First of all, you can ignore the bromine side of the tester. You don't have bromine -- this is a chlorine pool.

You need to get a better test kit. We recommend the Taylor K-2006 or 2006C which you can pick up at a good price from the testkit link in my signature below. (You can't buy it locally.)

With your tester, since you are hitting the limits on the range that it can read, you really don't know if your chlorine is 11 or 20, only that it is higher than 10. Until you can get the good kit, you can force your kit to read higher with a dilution method. It isn't very accurate and isn't meant to replace getting a good kit, but it is better than nothing. Read more about it here: Testing Without a Good Kit

What have you used to shock with? We need ingredients -- not just "shock."

Again, with your kit, your pH may actually be much lower than 6.8 since there is no way to differentiate lower than that. You need to get the pH above 7.0 ASAP because any reading below 7.0 is acidic and can damage your pool. However, you need to test the pH when the chlorine reading is no higher than 5 or you won't get an accurate reading. You can raise pH by using 20 Mule Team Borax (laundry aisle at Walmart.) Start with a half a box added slowly to the skimmer while the pump was running, breaking up any clumps. After a couple of hours, retest and redose until you get the pH above 7.0. This is pretty critical so you need to do this ASAP.

Hope this helps you get started. Come back if you have further questions and ...... order the good kit as soon as possible. You need it.

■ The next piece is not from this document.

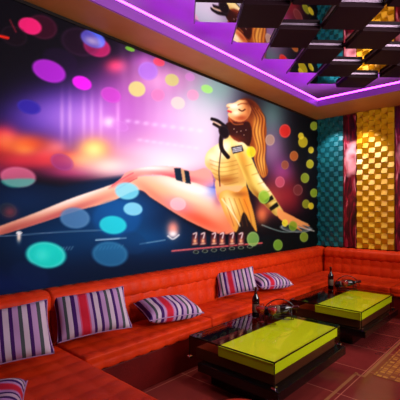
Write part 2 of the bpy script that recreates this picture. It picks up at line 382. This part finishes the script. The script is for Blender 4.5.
# hair behind
hair = [(240,100),(248,99),(256,103),(262,112),(266,124),(266,142),(265,158),(268,172),(263,178),(258,170),(254,158),(250,146),(246,134),(243,122),(242,110)]
hm = pmask(hair, 1); mixin(hm, (150,80,34))
shade(hm, lambda: (G(248,104,14,8,(84,30,14),.95,20,add=False), G(258,135,4,22,(246,180,80),.6,-6), G(250,135,4,18,(120,60,26),.8,-10,add=False), G(262,165,4,12,(255,190,90),.6)))
for k in range(8): stroke([(248+k*1.8,104+k),(255+k*1.5,118),(253+k*1.7,132),(257+k*1.3,148),(255+k*1.5,160),(260+k*.9,174)],.9,(84,36,14) if k%2 else (236,160,70),.6)
G(252,112,8,8,(84,34,16),.6,0,False)
# torso and shirt
gold = (226,196,116)
torso = [(231,134),(225,139),(218,144),(209,150),(205,158),(206,166),(211,171),(215,178),(218,184),(221,190),(230,193),(238,196),(246,190),(246,176),(246,160),(250,150),(246,140),(240,134)]
tm = pmask(torso, 1); mixin(tm, gold)
for q in ((214,152),(222,160),(216,172),(236,150),(230,178)): shade(tm, lambda: G(q[0],q[1],5,4,(190,140,70),.5,-20,False))
shade(tm, lambda: (G(212,160,7,9,(255,240,200),.8), G(226,180,14,5,(140,80,34),.8,0,False), G(242,160,5,20,(170,104,40),.7,0,False), G(210,165,5,7,(190,130,70),.6,0,False), G(226,146,8,5,(255,240,190),.7,-30,False), G(232,165,5,14,(170,120,50),.6,add=False), G(222,150,8,8,(250,236,180),.8)))
for k in range(6): stroke([(210+k*.8,160+k*4.2),(222,163+k*4.4),(238,160+k*4.4)],.7,(140,94,40),.55)
midr = pmask([(216,180),(226,186),(242,186),(242,196),(230,202),(220,202),(216,192)],1); mixin(midr, (236,168,116)); shade(midr, lambda: G(222,197,8,4,(200,100,120),.7,add=False))
sh = [(219,196),(226,190),(238,192),(246,186),(250,200),(254,214),(257,232),(250,222),(244,212),(240,222),(236,232),(230,224),(224,212)]
poly([(238,200),(250,204),(256,226),(252,240),(238,236),(234,222)],(40,26,24),.9,2)
shm = pmask(sh,1); mixin(shm,(206,150,66)); shade(shm, lambda: (G(230,204,6,12,(255,232,170),.85,-20,False), G(246,202,4,14,(230,130,40),.8,-10,False), G(240,194,8,3,(140,80,36),.7,0,False), G(228,222,6,8,(236,120,90),.7,-20,False)))
for k in range(5): stroke([(224+k*5,198+k*.3),(229+k*5,212),(234+k*4.5,226)],.7,(120,70,28),.6)
stroke([(222,199),(232,212),(240,226)],1,(255,244,200),.8)
# near sleeve and hand
sl = [(232,136),(240,134),(246,142),(250,154),(256,168),(262,180),(271,192),(280,206),(283,212),(277,216),(270,210),(260,200),(250,190),(244,176),(238,162),(232,150)]
slm = pmask(sl,1); mixin(slm,(232,206,112)); shade(slm, lambda: (G(240,142,8,8,(255,240,190),.8), G(262,200,20,3.5,(120,70,24),.85,48,add=False), G(243,158,4,14,(196,130,50),.7,-24,False), G(246,172,3,18,(160,110,40),.6,-24,add=False), G(264,184,12,3,(255,246,170),.9,52)))
for k in range(5): stroke([(246+k*6,166+k*9),(252+k*6,164+k*9)],.8,(150,100,40),.6)
for q in ((268,199),(273,206)): poly([(q[0]-4,q[1]+2),(q[0]+4,q[1]-4),(q[0]+6,q[1]),(q[0]-2,q[1]+5)],(30,26,20),1,1,False)
hp = [(278,208),(284,212),(292,216),(301,221),(310,226),(302,225),(308,229),(298,226),(302,231),(292,226),(284,222),(278,216)]
hm2 = pmask(hp,1); mixin(hm2,(246,150,90)); stroke([(284,214),(296,219),(308,224)],.7,(255,220,150),.8)
# neck, black collar, face
poly([(229,116),(236,114),(246,118),(248,132),(242,142),(232,138),(228,128)],(120,50,30),1,1)
poly([(226,124),(232,122),(240,123),(249,122),(252,134),(249,146),(244,143),(238,139),(230,135),(224,134)],(52,18,14),.95,1)
face = [(247,101),(240,100),(234,103),(228,104),(226.5,106.5),(228.5,108),(227.5,110.5),(229,112),(228,115),(231,118.5),(236,121),(243,121),(248,117),(251,109)]
fm = pmask(face,1); mixin(fm,(246,190,130)); shade(fm, lambda: (G(234,106,6,3,(255,236,200),.9), G(242,118,9,4,(150,66,34),.9,add=False), G(246,108,4,8,(190,110,60),.6,add=False), G(249,112,3,7,(150,80,40),.7,add=False), G(236,113,4,3,(255,214,160),.8)))
stroke([(239,109.5),(242,111),(245,109.5)],1.3,(50,20,16),.9); stroke([(238,105),(242,103.5),(247,104)],1,(110,54,26),.8); stroke([(228.3,111),(231,112)],1.8,(190,30,44),.95); stroke([(227.5,107),(229.5,107.5)],.7,(150,70,40),.8)
glow(250,103,6,4,(80,30,14),.9,40,add=False)
# headphones with cable
stroke([(223,131),(221,140),(222,149),(228,157)],4.2,(26,10,14)); stroke([(212,119),(218,121),(226,127)],3.2,(22,10,16)); stroke([(214,124),(219,127),(224,131)],3,(30,14,20)); stroke([(213,121.5),(221,125.5)],.9,(210,170,120),.9)
disc(224,132,5,7,(26,12,18),1,-25,.1); stroke([(222,138),(221,150),(219,170),(220,186)],1,(40,20,24),.9)
for q in ((234,129),(237,132),(241,131),(244,135),(246,130)): disc(*q,.6,.6,(210,180,160),.7,0,0)
stroke([(229,118),(234,124),(243,124)],1,(200,120,60),.7); glow(238,138,7,3,(110,50,30),.6,15,False)
# badge
poly([(231,147),(242,145),(244,151),(233,154)],(40,34,44),1,1,False); 
for k in range(3): stroke([(233,148.6+k*1.6),(241.5,147+k*1.6)],.8,(235,235,240),.95,.4)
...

EDIT -- I just noticed that you said you had test strips or "guess strips" as we call them. They aren't reliable. You need a good kit as I mentioned above, but in the meantime, pick up a cheap OTO/Phenol Red kit (yellow and red drops) or if you can find it, some Walmarts have a HTH 6-Way kit that will suffice for now. Also, get some distilled water while you are there. You'll need it for the dilution test.